Tell how many lines have the string "More" in them, and write nothing besides the number.
---
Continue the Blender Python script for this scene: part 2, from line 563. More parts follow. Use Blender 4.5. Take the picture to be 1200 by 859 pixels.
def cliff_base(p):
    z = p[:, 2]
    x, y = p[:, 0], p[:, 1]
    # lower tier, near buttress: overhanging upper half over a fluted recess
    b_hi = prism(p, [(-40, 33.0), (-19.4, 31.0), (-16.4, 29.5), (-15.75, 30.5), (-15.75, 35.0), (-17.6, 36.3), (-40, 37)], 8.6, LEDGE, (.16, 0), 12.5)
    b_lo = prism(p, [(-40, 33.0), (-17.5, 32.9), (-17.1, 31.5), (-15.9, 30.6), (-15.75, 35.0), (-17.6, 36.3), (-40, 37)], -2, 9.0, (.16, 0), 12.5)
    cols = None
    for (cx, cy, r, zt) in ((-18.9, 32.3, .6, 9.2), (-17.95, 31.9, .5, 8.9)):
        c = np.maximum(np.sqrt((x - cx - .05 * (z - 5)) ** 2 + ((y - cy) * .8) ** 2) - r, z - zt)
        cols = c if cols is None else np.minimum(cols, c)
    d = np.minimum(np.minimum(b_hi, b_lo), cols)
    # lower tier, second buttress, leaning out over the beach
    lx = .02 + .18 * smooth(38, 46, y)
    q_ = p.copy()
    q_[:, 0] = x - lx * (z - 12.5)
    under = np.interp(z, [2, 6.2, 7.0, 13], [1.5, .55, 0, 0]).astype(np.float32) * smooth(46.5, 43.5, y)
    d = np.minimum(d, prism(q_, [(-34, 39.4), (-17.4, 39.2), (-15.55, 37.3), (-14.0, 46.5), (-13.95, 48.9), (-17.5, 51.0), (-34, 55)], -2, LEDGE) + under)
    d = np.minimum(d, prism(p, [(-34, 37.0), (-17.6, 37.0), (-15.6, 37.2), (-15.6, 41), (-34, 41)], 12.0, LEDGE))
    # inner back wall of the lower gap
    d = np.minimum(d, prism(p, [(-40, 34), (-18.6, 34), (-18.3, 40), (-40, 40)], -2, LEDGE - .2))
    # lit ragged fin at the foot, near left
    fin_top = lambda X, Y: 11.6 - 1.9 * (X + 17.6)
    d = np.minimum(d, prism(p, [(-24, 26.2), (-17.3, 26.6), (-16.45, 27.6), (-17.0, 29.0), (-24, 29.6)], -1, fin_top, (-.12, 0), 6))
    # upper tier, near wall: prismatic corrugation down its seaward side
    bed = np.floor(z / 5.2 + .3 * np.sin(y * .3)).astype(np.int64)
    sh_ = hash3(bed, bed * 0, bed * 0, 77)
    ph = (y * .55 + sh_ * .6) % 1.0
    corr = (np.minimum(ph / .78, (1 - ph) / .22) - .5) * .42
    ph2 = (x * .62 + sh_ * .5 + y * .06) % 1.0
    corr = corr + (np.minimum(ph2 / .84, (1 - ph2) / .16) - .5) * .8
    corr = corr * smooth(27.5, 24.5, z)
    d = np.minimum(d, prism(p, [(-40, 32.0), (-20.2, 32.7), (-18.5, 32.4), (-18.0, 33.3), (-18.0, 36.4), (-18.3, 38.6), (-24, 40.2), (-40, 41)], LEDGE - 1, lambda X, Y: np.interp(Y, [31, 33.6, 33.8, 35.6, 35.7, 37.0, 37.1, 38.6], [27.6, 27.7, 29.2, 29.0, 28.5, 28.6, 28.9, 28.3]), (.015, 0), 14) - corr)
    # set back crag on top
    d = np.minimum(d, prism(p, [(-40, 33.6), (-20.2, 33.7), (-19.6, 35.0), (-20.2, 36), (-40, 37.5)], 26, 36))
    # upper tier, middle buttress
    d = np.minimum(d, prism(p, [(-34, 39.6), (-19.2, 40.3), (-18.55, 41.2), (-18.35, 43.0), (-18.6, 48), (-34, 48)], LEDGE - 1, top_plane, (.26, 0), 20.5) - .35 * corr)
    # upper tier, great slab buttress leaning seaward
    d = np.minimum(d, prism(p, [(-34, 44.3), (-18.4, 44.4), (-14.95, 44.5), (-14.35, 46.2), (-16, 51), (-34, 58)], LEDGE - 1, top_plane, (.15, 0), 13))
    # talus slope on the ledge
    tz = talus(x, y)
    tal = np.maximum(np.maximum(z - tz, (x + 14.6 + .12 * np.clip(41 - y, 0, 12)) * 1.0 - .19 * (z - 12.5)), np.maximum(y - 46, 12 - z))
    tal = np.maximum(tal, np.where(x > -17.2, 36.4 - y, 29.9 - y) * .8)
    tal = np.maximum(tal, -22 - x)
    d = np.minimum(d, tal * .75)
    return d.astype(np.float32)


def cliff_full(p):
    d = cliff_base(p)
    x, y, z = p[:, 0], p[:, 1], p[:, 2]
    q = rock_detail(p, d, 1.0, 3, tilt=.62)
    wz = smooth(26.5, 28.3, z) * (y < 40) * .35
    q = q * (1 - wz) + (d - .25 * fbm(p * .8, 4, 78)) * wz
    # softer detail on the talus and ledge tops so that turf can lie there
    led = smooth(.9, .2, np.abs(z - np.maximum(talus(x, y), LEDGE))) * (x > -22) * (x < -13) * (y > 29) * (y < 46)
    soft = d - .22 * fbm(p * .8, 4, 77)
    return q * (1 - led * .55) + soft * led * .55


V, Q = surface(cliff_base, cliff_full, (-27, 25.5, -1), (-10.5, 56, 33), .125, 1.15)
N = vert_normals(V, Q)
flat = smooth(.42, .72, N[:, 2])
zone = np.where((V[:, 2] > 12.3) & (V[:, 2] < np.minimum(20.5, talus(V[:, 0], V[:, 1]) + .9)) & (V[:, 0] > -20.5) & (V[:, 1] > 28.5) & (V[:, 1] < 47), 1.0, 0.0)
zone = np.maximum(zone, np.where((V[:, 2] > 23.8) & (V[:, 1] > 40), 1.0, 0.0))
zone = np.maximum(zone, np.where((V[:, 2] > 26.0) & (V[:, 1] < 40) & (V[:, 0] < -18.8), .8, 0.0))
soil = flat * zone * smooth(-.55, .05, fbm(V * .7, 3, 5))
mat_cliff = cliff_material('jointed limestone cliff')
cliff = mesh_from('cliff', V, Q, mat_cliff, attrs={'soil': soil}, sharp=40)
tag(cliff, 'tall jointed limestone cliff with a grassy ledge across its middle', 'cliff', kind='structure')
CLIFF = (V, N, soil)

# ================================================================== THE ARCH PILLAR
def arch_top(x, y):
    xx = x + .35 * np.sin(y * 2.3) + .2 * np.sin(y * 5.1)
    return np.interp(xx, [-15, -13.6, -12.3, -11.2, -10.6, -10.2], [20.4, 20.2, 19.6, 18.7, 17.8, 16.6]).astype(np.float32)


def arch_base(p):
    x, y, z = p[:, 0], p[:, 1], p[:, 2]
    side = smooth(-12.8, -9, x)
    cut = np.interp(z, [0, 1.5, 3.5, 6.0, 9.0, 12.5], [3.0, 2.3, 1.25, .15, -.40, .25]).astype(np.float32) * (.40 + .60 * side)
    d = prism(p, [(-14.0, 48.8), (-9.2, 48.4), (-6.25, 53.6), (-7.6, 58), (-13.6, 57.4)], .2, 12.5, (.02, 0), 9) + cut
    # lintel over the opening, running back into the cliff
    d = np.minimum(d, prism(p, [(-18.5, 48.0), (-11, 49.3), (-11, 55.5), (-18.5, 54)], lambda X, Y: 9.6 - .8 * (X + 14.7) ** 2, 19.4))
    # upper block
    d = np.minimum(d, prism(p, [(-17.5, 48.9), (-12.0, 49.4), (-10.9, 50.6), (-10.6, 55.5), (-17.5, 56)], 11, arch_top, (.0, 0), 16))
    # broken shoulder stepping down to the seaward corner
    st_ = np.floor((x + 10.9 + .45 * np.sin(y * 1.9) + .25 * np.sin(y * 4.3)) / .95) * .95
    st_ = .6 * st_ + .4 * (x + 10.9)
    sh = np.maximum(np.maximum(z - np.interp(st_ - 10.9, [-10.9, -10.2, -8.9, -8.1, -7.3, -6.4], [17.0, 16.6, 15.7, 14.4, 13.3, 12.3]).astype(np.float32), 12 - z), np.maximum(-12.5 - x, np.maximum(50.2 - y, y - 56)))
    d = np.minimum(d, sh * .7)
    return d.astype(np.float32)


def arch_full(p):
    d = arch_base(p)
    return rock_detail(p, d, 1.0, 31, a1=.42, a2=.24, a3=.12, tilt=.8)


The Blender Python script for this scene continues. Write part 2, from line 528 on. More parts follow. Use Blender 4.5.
---
* **Result for this exercise**
2